3. +DI: 22.45, -DI: 31.61, ADX: 19.65: The Negative Directional Index has gained strength over the Positive Directional Index and the Average Directional Index is below 20, indicates that the market is in the trading range.

4. SMA (200 Days)SMA (50 Days) & EMA (20 Days): NIFTY is trading below the level of  200-Days SMA, but has crossed its 20-Days EMA and 50-Days SMA on closing basis. These indicators are at the levels of 5335.48, 5016.72 and 4952.42, respectively.

Some Trading Stats of the Friday’s (09th December, 2011) Trading Session:

Net Selling of Rs. 248.57 Crore in Cash and of Rs. 2476.16 Crore in F&O Segment by FIIs was witnessed on Friday’s Trading Session.

Net Buying of Rs. 303.58 Crore and of Rs. 1117.75 Crore was witnessed in Mutual Funds and Others Segment, respectively, whereas, Net Selling of Rs. 129.44 Crore was witnessed in Proprietory Trades.

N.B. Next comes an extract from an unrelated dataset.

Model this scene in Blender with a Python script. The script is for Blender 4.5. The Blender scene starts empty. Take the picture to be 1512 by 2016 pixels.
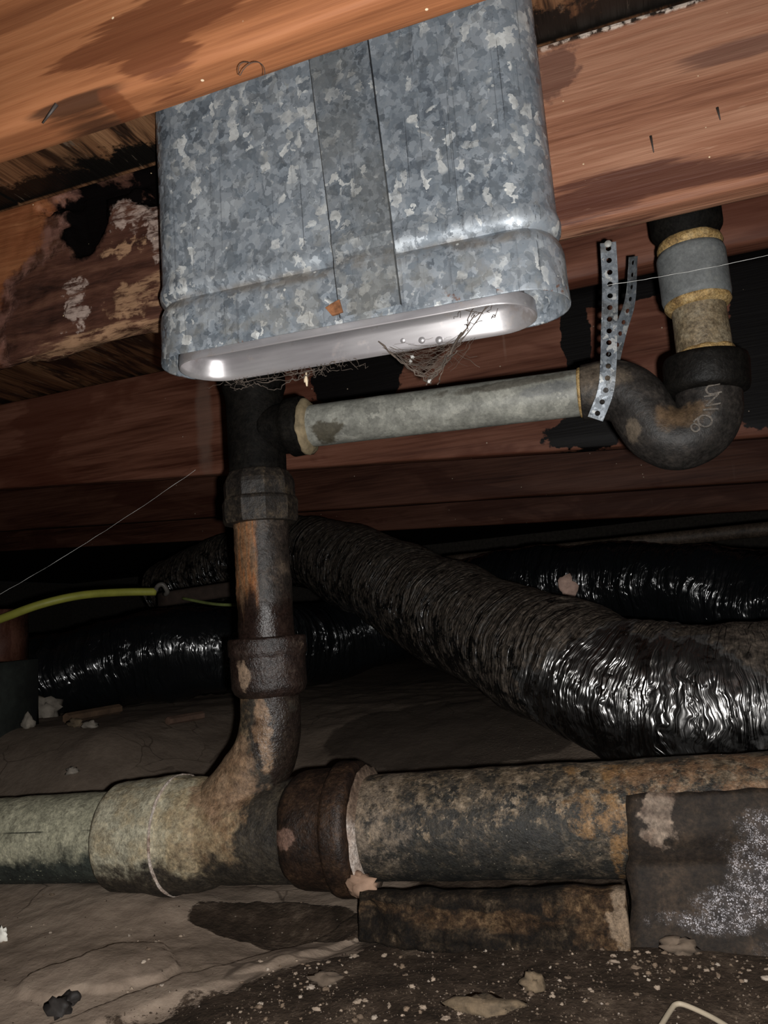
import bpy, math, random
from mathutils import Vector, noise as mn
random.seed(7)
S = bpy.context.scene
COL = S.collection

# ---------------------------------------------------------------- camera
CAM = Vector((0, 0, 0.36))
PITCH, AZ, ROLL, FOC = math.radians(8.3), math.radians(18.5), math.radians(4.4), 1510.0
f_ = Vector((-math.sin(AZ)*math.cos(PITCH), math.cos(AZ)*math.cos(PITCH), math.sin(PITCH)))
r0 = f_.cross(Vector((0, 0, 1))).normalized(); u0 = r0.cross(f_)
UP = math.cos(ROLL)*u0 + math.sin(ROLL)*r0
RT = math.cos(ROLL)*r0 - math.sin(ROLL)*u0
from mathutils import Matrix
cd = bpy.data.cameras.new('camera'); cam = bpy.data.objects.new('camera', cd); COL.objects.link(cam)
cam.matrix_world = Matrix(((RT.x, UP.x, -f_.x, CAM.x), (RT.y, UP.y, -f_.y, CAM.y), (RT.z, UP.z, -f_.z, CAM.z), (0, 0, 0, 1)))
cd.sensor_fit = 'VERTICAL'; cd.sensor_height = 36.0; cd.lens = FOC/2016*36.0
cd.clip_start = 0.01; cd.clip_end = 50
S.camera = cam

# ---------------------------------------------------------------- light: the flash of the phone, next to its lens
w = bpy.data.worlds.new('crawl_space_dark'); S.world = w; w.use_nodes = True
w.node_tree.nodes['Background'].inputs[0].default_value = (0.6, 0.7, 0.8, 1)
w.node_tree.nodes['Background'].inputs[1].default_value = 0.004
ld = bpy.data.lights.new('phone_flash', 'SPOT'); lo = bpy.data.objects.new('phone_flash', ld); COL.objects.link(lo)
ld.energy = 39; ld.color = (1.0, 0.985, 0.96); ld.shadow_soft_size = 0.006
ld.spot_size = math.radians(175); ld.spot_blend = 0.6
aim = (f_ - UP*0.06 + RT*0.02).normalized()
lo.location = CAM + RT*0.022 - UP*0.012
lo.rotation_euler = aim.to_track_quat('-Z', 'Y').to_euler()

S.view_settings.view_transform = 'Standard'; S.view_settings.look = 'None'
S.view_settings.exposure = 0.0; S.view_settings.gamma = 1.0; S.view_settings.use_curve_mapping = False

# ---------------------------------------------------------------- helpers
def P(px, py, Y=None, Z=None):
    """point of the place seen at a photo pixel, on the plane Y or Z"""
    d = f_ + RT*((px-756)/FOC) - UP*((py-1008)/FOC)
    t = (Y-CAM.y)/d.y if Y is not None else (Z-CAM.z)/d.z
    return CAM + d*t

def NZ(x, y, z, s=1.0, o=0.0):
    return mn.noise(Vector((x*s+o, y*s+o*1.7, z*s-o)))
def FB(x, y, z, s=1.0, octv=4):
    return mn.fractal(Vector((x*s, y*s, z*s)), 1.0, 2.0, octv)

def tag(o, label, cat, group=None):
    o['label'] = label; o['category'] = cat
    if group: o['group'] = group
    return o
def thing(name, loc, label, cat, group=None):
    o = bpy.data.objects.new(name, None); COL.objects.link(o); o.location = loc
    o.empty_display_size = 0.02
    return tag(o, label, cat, group)
def origin_of(p):
    v = Vector((0, 0, 0))
    while p is not None:
        v += p.location; p = p.parent
    return v
def obj(name, VF, m, parent=None, smooth=True, loc=None, kind=None):
    V, F = VF[0], VF[1]; UV = VF[2] if len(VF) > 2 else None
    V = [Vector(v) for v in V]
    if parent is None and loc is None:
        xs = [v.x for v in V]; ys = [v.y for v in V]
        loc = Vector(((min(xs)+max(xs))/2, (min(ys)+max(ys))/2, min(v.z for v in V)))
    base = origin_of(parent) + (Vector(loc) if loc is not None else Vector((0, 0, 0)))
    me = bpy.data.meshes.new(name)
    me.from_pydata([v-base for v in V], [], F); me.validate(); me.update()
    if UV:
        ul = me.uv_layers.new(name='uv')
        for p in me.polygons:
            us = [UV[vi] for vi in p.vertices]
            vm = max(u[1] for u in us)
            for li, u in zip(p.loop_indices, us):
                ul.data[li].uv = (u[0], u[1]+1.0 if vm-u[1] > 0.5 else u[1])
    if smooth:
        for p in me.polygons: p.use_smooth = True
    o = bpy.data.objects.new(name, me); COL.objects.link(o)
    if m: me.materials.append(m)
    if parent: o.parent = parent
    if loc is not None: o.location = loc
    if kind: o['kind'] = kind
    return o
def join(*parts):
    V, F, U = [], [], []
    for p in parts:
        n = len(V); V += list(p[0]); F += [tuple(i+n for i in f) for f in p[1]]
        U += list(p[2]) if len(p) > 2 and p[2] else [(0, 0)]*len(p[0])
    return V, F, U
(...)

In F&O Segment Net Buying of Rs. 102.12 Crore was witnessed in Stock Futures, whereas, Net Selling of Rs. 1091.51 Crore, of Rs. 1472.55 Crore and of Rs. 14.21 Crore was witnessed in Index Futures, Index Options and Stock Futures.

NIFTY DEC FUTURE ended at a Premium of 19.20 Points to the Spot NIFTY.

A view on some of the NIFTY 50 Stocks for TOMORROW:

ACC:                Can dip to the levels of 1145/1135, if breaches the level of 1160.
M&M:               Can dip to the levels of 688/680, if breaches the level of 702.
RELIANCE:        Can dip to the levels of 740/735, if breaches the level of 1160.
SIEMENS:          Can dip to the levels of 675/670, if breaches the level of 690.

For the day, intraday resistance for NIFTY comes at 4880 / 4920 / 4950 levels. At the same time, 4820 / 4780 / 4750 will act as major intraday support levels.